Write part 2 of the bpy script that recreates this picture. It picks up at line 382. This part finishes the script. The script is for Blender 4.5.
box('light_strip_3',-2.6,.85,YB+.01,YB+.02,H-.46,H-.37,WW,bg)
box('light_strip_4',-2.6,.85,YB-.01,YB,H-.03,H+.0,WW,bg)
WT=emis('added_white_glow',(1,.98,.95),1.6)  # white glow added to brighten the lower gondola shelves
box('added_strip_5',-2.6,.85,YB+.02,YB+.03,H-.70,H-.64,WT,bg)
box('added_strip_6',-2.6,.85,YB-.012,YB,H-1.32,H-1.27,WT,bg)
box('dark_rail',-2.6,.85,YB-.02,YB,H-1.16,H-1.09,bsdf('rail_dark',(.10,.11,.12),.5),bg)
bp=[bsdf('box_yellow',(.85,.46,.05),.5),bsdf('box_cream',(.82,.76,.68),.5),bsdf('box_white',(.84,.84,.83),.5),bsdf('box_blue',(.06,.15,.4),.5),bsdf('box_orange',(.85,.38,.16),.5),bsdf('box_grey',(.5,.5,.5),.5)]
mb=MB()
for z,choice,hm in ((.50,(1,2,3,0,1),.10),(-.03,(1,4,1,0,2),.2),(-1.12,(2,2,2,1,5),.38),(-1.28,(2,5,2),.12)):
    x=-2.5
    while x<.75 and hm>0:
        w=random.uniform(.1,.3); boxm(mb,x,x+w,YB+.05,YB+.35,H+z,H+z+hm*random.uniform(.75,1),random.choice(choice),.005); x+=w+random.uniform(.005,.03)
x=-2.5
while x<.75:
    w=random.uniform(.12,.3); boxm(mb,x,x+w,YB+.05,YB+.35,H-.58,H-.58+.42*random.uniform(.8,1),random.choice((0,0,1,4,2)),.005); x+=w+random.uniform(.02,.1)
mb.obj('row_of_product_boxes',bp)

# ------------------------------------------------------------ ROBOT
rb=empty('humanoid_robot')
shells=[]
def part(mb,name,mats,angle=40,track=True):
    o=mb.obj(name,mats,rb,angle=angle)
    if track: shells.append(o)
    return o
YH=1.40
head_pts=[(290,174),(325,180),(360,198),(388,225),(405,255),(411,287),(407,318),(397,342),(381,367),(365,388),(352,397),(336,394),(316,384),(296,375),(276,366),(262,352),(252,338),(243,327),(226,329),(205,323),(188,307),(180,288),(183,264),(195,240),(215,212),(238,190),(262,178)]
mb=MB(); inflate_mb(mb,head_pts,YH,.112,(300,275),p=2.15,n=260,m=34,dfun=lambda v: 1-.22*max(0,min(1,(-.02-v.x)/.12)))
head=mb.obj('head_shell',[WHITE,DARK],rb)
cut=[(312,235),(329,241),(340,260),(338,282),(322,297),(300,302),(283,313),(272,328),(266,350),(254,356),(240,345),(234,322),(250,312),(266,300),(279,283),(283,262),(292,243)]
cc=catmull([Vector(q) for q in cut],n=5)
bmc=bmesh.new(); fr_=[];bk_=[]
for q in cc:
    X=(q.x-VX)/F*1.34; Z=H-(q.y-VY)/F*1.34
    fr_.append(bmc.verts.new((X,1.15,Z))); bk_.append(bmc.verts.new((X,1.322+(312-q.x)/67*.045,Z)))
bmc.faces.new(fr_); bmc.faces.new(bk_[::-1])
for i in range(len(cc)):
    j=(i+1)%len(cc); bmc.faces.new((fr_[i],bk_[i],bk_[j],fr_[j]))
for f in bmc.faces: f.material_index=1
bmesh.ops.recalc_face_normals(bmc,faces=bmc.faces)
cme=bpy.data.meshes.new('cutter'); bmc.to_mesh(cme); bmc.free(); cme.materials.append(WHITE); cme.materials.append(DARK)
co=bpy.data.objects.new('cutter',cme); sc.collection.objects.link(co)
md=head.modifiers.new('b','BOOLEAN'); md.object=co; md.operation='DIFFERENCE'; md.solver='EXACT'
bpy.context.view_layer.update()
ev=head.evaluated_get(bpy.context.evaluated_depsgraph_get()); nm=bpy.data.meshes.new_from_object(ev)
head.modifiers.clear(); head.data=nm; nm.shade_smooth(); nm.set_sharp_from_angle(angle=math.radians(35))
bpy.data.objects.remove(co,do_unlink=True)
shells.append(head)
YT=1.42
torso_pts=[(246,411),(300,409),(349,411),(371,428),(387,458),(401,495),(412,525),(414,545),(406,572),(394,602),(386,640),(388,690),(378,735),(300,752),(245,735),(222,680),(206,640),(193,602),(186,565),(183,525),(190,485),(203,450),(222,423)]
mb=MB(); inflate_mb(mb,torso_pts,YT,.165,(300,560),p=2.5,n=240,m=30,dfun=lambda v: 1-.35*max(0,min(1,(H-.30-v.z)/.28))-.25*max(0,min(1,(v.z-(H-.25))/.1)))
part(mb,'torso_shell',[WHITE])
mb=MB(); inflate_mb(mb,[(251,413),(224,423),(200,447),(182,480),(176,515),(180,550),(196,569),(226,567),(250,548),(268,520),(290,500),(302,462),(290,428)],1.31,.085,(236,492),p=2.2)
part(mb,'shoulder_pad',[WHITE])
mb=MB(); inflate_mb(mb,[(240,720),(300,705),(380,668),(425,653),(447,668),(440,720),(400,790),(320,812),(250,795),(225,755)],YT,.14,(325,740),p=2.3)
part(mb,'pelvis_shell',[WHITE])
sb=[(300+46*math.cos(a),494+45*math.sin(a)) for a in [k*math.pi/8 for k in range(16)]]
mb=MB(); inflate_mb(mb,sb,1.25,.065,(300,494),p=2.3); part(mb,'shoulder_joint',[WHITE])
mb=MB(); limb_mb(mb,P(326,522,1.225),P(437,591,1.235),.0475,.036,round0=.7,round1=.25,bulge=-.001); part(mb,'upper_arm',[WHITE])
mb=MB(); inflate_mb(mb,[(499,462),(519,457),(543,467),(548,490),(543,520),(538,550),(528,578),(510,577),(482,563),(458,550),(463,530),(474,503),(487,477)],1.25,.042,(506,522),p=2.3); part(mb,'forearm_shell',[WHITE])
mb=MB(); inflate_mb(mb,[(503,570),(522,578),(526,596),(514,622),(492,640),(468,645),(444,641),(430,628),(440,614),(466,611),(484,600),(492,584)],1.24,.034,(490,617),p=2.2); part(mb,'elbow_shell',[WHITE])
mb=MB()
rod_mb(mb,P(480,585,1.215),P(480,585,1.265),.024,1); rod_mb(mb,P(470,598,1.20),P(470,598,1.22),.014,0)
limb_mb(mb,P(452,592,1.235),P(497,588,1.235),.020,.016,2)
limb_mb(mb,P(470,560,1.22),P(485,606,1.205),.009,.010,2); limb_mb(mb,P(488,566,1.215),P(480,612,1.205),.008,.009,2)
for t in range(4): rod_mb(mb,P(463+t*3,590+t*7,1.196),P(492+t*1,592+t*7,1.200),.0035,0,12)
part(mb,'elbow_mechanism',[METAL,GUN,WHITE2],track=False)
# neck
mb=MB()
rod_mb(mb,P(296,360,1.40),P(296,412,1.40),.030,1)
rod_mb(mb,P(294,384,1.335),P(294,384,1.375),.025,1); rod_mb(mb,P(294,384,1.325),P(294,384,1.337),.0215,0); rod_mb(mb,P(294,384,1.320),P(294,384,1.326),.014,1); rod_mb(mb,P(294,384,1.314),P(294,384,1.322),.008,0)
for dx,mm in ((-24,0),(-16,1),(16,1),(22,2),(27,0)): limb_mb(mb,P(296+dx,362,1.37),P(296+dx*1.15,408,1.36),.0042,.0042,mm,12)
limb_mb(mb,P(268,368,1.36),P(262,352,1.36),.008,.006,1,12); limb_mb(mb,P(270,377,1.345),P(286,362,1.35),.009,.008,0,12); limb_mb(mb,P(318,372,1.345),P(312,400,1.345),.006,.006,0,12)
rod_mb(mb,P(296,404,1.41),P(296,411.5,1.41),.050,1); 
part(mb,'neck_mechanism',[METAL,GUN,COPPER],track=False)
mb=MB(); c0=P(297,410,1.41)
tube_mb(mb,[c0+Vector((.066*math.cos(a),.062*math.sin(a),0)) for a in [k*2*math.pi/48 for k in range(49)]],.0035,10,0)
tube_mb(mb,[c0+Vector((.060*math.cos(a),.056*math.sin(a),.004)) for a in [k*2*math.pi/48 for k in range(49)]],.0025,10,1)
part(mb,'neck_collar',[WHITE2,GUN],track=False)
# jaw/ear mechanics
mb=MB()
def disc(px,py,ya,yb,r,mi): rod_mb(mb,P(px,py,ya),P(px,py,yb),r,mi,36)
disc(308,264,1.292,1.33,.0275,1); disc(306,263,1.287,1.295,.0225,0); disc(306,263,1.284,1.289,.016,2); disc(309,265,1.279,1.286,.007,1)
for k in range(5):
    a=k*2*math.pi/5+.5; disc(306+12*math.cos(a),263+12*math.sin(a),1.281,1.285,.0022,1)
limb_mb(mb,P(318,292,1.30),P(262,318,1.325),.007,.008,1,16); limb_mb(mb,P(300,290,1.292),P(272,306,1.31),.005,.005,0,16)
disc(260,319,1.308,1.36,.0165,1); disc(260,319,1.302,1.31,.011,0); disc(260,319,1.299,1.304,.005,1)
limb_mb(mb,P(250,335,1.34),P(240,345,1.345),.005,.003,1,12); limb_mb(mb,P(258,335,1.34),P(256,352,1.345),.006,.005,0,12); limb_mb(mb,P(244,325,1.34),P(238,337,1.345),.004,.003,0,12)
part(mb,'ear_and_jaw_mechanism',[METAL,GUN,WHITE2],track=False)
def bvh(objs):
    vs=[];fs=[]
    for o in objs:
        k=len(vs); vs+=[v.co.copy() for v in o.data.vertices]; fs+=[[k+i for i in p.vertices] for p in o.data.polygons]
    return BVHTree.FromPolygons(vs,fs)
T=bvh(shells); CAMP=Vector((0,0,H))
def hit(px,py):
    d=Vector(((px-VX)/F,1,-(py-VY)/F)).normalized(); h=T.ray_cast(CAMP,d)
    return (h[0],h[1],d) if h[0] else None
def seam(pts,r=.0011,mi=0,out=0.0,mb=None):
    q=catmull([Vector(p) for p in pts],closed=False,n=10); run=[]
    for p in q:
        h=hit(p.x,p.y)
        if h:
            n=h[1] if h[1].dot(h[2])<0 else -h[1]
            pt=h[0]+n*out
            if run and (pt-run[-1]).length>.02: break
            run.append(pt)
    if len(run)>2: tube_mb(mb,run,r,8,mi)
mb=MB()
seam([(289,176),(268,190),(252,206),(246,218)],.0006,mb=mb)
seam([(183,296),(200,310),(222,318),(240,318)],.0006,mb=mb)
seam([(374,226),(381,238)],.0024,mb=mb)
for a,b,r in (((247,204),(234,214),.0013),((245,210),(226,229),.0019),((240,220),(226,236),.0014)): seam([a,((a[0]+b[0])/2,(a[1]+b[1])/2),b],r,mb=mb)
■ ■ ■
§ Problem
Output exactly the leading lines of the data, up to and including the line marked by "mb.obj('row_of_product_boxes',bp)".

§ Task output
Write part 2 of the bpy script that recreates this picture. It picks up at line 382. This part finishes the script. The script is for Blender 4.5.
box('light_strip_3',-2.6,.85,YB+.01,YB+.02,H-.46,H-.37,WW,bg)
box('light_strip_4',-2.6,.85,YB-.01,YB,H-.03,H+.0,WW,bg)
WT=emis('added_white_glow',(1,.98,.95),1.6)  # white glow added to brighten the lower gondola shelves
box('added_strip_5',-2.6,.85,YB+.02,YB+.03,H-.70,H-.64,WT,bg)
box('added_strip_6',-2.6,.85,YB-.012,YB,H-1.32,H-1.27,WT,bg)
box('dark_rail',-2.6,.85,YB-.02,YB,H-1.16,H-1.09,bsdf('rail_dark',(.10,.11,.12),.5),bg)
bp=[bsdf('box_yellow',(.85,.46,.05),.5),bsdf('box_cream',(.82,.76,.68),.5),bsdf('box_white',(.84,.84,.83),.5),bsdf('box_blue',(.06,.15,.4),.5),bsdf('box_orange',(.85,.38,.16),.5),bsdf('box_grey',(.5,.5,.5),.5)]
mb=MB()
for z,choice,hm in ((.50,(1,2,3,0,1),.10),(-.03,(1,4,1,0,2),.2),(-1.12,(2,2,2,1,5),.38),(-1.28,(2,5,2),.12)):
    x=-2.5
    while x<.75 and hm>0:
        w=random.uniform(.1,.3); boxm(mb,x,x+w,YB+.05,YB+.35,H+z,H+z+hm*random.uniform(.75,1),random.choice(choice),.005); x+=w+random.uniform(.005,.03)
x=-2.5
while x<.75:
    w=random.uniform(.12,.3); boxm(mb,x,x+w,YB+.05,YB+.35,H-.58,H-.58+.42*random.uniform(.8,1),random.choice((0,0,1,4,2)),.005); x+=w+random.uniform(.02,.1)
mb.obj('row_of_product_boxes',bp)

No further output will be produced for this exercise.